By Matthew Russell Lee
UNITED NATIONS, May 20 -- Of the 17 countries running Friday for 15 seats on the UN Human Rights Council, only two were going to lose.
Inner City Press asked the Permanent Representative of Georgia Alexander Lomaia what he felt his chances were, facing off against Romania and the Czech Republic for two Eastern European group seats.
Ambassador Lomaia said, without hesitation, that Russia had been asking countries not to vote for Georgia, that at least two delegations had disclosed this. In many UN fora, Georgia and Russia exchange rights of reply regarding Abkhazia and South Ossetia. This is just one more battle.
After the election, in which Georgia got 89 votes but still lost to Romania's 131 and the Czech Republic's 148, Inner City Press asked a Russian diplomat about the result. He smiled and said, “Oops.”

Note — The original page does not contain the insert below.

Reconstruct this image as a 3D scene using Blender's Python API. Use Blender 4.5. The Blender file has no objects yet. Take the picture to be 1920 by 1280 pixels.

Nicaraguan representatives said they liked their chances, but they too took a loss, despite receiving 98 votes. Austria pointed out that the two votes cast for Australia were probably for it.

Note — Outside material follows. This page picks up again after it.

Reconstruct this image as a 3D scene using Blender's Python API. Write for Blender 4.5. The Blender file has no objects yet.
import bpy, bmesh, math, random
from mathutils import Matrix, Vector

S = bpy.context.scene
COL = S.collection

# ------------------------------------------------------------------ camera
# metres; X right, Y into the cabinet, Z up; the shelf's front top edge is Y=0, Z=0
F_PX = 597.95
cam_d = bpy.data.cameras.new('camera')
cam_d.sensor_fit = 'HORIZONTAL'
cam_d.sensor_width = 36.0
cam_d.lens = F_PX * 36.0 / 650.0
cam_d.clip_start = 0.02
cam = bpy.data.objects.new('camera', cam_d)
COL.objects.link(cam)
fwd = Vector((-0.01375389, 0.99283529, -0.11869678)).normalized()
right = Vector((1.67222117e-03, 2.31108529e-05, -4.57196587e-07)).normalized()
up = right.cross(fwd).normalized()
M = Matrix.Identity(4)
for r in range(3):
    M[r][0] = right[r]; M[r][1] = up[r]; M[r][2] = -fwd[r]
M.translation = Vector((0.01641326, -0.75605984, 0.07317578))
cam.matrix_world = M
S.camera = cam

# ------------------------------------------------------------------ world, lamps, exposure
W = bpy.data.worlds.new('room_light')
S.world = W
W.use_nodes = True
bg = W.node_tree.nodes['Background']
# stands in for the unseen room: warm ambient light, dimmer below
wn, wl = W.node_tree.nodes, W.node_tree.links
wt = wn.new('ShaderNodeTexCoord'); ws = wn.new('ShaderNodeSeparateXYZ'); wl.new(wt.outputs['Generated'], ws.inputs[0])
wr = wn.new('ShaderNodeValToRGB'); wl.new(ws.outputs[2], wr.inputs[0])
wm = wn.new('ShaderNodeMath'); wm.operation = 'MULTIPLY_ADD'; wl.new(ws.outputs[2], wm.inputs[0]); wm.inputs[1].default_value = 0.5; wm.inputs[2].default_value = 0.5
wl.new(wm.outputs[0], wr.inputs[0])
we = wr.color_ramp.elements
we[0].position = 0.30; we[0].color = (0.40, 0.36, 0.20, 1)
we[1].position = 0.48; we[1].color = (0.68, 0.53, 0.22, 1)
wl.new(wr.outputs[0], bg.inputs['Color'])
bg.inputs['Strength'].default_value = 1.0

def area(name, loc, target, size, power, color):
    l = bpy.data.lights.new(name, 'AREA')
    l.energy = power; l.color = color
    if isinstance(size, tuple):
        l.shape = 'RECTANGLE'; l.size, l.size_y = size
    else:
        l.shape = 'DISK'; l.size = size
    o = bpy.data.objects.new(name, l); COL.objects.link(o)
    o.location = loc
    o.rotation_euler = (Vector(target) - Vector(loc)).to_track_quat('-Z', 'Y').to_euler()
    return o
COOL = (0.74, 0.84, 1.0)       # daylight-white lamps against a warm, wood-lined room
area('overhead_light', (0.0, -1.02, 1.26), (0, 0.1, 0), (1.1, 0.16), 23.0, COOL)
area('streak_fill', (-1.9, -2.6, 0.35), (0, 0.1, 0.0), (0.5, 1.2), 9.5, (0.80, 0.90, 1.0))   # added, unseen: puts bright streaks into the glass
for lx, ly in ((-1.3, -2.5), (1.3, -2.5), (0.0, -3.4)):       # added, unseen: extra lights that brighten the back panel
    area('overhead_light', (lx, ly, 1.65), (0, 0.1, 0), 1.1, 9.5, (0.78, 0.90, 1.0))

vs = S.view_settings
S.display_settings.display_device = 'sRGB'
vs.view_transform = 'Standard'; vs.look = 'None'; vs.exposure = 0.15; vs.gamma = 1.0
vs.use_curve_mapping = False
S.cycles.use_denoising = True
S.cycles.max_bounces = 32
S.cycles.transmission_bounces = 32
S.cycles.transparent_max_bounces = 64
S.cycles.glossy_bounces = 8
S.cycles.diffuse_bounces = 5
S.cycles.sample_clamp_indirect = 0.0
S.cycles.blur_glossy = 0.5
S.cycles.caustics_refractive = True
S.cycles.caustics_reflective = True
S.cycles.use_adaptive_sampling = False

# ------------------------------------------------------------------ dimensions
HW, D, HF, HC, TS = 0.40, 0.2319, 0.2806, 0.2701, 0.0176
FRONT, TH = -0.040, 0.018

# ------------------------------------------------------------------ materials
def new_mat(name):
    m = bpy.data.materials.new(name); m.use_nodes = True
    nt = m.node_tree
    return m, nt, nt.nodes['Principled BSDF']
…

Syria tried to play down the five votes it received, after postponing its run to 2014, to mere errors. If that was a write in campaign, it wasn't much. Kuwait, Syria's replacement, waltzed in with 166 votes.
The Permanent Representative of the Philippines, another winner with a clear or unopposed slate, acknowledged to Inner City Press that there are human rights issues in his country, such as unsolved killings of journalists. But, he said, the trend line is up.
Later on Friday in the same General Assembly Hall, military bands of China and the US played together. Only at the UN.